Tomorrow, Sept. 19, begins the 2025 fall election with early voting in Virginia, culminating on Election Day Nov. 4, with all three statewide offices on the ballot – for governor, lieutenant governor and attorney general – all 100 state delegate offices and key local elections, like those in the City of Falls Church where six candidates are competing for four of the seven seats on the Falls Church City Council and five candidates are competing for four of the seven seats on the Falls Church School Board.
Cutting to the chase, the News-Press is endorsing for these Falls Church elections the following:
For City Council: incumbents Marybeth Connelly, Laura Downs and David Snyder, along with Arthur Akin.
For School Board: incumbents Kathleen Tysse and Anne Sherwood, along with MK Hughes and Sharon Mergler.
We also endorse the Democrats for statewide and delegate races, being Abigail Spanberger for governor, Ghazala Hashmi for lieutenant governor and Jay Jones for attorney general, and incumbent State Del. Marcus Simon for re-election in the 13rd district that covers Falls Church.
We also back darn near every Democrat running for state delegate seats statewide, because this is the first major election since Trump has come to power with the near full backing of the Grand Old Party, so we in Virginia have a special opportunity to send a very loud and important message to the nation and the world with this election. It couldn’t be more important.
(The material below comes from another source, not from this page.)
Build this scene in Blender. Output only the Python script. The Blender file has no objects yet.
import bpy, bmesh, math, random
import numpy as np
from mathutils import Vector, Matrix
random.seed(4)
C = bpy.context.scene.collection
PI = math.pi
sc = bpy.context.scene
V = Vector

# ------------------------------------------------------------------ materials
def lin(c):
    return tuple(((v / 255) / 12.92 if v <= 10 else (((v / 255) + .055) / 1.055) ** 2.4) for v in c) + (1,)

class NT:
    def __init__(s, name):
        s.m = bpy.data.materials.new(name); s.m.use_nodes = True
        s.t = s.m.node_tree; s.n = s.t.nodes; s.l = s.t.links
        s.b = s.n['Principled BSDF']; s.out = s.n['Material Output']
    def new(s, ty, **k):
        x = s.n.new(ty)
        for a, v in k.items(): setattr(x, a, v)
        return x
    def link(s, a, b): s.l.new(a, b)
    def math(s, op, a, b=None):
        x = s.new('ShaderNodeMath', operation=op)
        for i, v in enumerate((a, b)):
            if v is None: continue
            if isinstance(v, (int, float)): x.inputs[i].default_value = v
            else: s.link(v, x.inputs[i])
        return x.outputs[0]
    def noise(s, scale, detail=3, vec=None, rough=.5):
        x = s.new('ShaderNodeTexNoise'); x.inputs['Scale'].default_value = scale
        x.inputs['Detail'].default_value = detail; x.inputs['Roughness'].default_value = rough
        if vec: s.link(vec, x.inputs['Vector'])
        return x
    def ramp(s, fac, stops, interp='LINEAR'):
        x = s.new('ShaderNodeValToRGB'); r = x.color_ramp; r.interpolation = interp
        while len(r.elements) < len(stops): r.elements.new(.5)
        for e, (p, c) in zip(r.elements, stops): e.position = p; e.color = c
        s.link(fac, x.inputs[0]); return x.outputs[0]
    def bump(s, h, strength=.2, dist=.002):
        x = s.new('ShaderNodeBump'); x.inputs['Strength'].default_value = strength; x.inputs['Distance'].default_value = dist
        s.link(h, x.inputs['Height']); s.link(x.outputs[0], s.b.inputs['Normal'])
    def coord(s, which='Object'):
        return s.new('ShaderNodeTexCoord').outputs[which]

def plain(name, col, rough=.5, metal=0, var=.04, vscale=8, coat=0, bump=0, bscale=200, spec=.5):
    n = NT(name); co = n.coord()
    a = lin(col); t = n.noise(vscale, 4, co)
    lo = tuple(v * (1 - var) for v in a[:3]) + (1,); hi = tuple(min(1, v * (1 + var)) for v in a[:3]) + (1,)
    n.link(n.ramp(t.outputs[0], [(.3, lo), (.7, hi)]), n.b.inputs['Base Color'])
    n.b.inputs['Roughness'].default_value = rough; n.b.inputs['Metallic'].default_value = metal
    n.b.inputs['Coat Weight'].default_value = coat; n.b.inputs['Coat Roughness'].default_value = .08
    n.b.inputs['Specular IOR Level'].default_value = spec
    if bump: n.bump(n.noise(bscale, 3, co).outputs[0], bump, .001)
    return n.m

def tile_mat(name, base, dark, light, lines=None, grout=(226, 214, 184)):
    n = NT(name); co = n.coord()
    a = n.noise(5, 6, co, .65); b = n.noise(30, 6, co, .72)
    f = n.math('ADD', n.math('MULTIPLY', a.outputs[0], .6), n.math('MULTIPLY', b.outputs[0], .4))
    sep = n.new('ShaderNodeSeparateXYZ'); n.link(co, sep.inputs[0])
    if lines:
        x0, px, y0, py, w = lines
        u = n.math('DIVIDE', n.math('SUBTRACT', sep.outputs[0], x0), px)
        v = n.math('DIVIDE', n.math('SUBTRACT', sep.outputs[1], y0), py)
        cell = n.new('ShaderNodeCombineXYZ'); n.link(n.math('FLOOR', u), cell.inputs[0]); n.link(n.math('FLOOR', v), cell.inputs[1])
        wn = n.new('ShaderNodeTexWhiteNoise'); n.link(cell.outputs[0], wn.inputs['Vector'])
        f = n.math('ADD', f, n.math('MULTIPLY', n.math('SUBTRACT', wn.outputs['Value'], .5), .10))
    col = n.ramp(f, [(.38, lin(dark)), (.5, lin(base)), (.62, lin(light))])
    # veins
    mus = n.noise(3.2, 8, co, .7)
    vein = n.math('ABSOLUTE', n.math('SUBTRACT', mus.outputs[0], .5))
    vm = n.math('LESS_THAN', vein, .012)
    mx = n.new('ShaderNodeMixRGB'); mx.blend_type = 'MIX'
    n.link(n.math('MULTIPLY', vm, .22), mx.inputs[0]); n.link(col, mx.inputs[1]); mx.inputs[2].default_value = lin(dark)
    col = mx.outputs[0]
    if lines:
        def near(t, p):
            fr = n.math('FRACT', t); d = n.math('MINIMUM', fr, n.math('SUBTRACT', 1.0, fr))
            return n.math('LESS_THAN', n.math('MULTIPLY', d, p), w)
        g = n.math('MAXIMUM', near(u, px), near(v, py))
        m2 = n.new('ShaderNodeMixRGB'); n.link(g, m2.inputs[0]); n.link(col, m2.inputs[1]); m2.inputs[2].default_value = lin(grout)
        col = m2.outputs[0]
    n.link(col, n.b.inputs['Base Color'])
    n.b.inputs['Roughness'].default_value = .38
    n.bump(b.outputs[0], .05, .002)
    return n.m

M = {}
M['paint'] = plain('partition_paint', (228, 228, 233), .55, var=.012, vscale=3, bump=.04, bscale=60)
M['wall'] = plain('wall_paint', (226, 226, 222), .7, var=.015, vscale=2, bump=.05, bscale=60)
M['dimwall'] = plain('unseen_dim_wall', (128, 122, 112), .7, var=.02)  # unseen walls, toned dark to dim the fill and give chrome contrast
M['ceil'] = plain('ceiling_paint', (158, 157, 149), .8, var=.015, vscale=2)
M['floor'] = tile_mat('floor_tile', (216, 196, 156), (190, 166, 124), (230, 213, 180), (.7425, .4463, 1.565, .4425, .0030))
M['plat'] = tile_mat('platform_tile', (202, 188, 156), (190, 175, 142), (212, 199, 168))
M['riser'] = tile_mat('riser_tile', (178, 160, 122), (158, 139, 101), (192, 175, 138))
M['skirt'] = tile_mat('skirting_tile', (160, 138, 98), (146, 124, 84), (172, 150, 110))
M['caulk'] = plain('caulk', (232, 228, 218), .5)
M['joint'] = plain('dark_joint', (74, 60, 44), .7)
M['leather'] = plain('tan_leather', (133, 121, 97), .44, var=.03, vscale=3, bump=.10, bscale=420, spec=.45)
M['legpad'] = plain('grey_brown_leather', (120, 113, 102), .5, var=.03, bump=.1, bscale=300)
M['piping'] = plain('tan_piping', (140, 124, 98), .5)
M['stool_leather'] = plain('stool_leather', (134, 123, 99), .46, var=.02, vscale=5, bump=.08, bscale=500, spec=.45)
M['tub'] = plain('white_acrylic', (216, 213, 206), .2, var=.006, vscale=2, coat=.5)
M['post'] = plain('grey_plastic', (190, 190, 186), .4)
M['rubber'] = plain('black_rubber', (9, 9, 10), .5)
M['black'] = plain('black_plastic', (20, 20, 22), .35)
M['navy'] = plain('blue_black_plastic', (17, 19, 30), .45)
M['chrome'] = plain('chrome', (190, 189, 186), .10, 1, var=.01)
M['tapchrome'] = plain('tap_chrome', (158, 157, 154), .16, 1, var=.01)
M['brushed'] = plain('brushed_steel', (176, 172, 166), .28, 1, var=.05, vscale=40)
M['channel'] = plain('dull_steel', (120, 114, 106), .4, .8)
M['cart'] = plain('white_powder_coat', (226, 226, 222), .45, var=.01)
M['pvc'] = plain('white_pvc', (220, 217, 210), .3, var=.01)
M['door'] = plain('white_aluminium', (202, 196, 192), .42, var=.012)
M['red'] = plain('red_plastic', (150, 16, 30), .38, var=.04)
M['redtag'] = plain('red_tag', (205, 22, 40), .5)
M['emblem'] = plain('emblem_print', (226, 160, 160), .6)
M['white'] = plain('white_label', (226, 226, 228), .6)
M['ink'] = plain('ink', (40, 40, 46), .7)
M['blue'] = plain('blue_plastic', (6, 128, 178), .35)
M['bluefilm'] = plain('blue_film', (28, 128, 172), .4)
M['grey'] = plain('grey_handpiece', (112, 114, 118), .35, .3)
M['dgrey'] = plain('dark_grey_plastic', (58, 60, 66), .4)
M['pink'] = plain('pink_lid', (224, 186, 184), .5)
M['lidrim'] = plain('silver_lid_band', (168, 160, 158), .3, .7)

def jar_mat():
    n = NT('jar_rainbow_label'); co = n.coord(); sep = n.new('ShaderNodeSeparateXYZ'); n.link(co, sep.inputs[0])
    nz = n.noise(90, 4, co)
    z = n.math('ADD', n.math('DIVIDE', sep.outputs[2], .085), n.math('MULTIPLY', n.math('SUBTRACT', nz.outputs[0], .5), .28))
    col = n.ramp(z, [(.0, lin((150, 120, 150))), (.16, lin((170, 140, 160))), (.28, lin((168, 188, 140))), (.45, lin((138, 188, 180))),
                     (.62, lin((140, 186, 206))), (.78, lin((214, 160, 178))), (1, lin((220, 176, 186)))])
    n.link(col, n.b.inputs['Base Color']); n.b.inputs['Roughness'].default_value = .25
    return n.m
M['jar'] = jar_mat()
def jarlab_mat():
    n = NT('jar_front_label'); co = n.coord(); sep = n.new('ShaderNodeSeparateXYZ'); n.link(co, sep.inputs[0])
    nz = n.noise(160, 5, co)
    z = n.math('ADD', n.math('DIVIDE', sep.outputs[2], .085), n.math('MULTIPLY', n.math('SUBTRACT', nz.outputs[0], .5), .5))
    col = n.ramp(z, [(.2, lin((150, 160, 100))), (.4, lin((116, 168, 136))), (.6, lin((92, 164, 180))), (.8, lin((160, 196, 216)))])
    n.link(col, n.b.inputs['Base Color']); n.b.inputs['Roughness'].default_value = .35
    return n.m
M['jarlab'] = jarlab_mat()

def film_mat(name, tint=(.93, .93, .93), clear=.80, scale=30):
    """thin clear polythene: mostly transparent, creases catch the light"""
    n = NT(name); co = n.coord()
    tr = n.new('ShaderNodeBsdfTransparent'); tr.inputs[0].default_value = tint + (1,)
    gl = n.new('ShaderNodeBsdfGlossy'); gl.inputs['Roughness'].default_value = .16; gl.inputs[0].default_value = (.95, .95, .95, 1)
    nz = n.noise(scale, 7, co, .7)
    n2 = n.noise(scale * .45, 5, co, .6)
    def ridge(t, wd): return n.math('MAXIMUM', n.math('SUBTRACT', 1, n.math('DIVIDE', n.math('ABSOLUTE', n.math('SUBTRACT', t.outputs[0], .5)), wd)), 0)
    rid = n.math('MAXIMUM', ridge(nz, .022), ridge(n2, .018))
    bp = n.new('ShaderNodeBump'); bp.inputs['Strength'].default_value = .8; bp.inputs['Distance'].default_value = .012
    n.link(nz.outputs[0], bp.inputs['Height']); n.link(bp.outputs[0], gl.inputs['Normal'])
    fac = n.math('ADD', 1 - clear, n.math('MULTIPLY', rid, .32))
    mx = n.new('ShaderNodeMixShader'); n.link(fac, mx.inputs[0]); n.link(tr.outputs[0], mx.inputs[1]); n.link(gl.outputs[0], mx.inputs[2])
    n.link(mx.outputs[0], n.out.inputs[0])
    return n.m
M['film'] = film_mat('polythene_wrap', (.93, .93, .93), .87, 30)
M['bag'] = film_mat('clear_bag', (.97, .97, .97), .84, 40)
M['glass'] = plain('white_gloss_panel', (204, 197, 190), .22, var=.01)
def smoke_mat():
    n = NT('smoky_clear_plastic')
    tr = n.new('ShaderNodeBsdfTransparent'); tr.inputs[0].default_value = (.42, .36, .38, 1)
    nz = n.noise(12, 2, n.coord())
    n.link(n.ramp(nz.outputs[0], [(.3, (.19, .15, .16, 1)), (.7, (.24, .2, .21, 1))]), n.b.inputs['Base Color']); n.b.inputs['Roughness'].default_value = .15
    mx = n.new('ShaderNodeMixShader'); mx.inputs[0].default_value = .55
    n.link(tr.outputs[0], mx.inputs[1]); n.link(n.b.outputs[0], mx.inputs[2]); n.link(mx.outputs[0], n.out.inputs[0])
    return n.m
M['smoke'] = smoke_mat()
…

But we are not running the table for Democrats overall. We have chosen again to endorse David Snyder, who has run to hold his seat on the City Council every election since he first won the job in 1994 and was the unsuccessful Republican candidate in the first election in 2001 for the reconfigured state delegate seat here against the late and beloved Del. Jim Scott.
We continue to back Snyder as a conscientious leader in our community even though we are on different sides of many, not all, issues, and because he made a major statement of leaving the Republican Party last year to disassociate with Trump and what he stands for.
We know the local Democratic Committee has struggled with whether or not it should endorse him, too, but has chosen not to because the City Council election is technically a non-partisan race.
We are confident in our endorsement decisions, also, not only because of what we’ve observed with our own eyes and ears covering local government here week in and week out for, low, these many years, because we have sought important counsel from among those who work behind the scenes in City Hall and at the City schools. We are mainly motivated by a desire to get it right for our readers and all citizens of Falls Church.
In this important election, we urge active participation, to study, to engage and to exercise this greatest of all gifts of our now-challenged democracy, to choose who will lead us.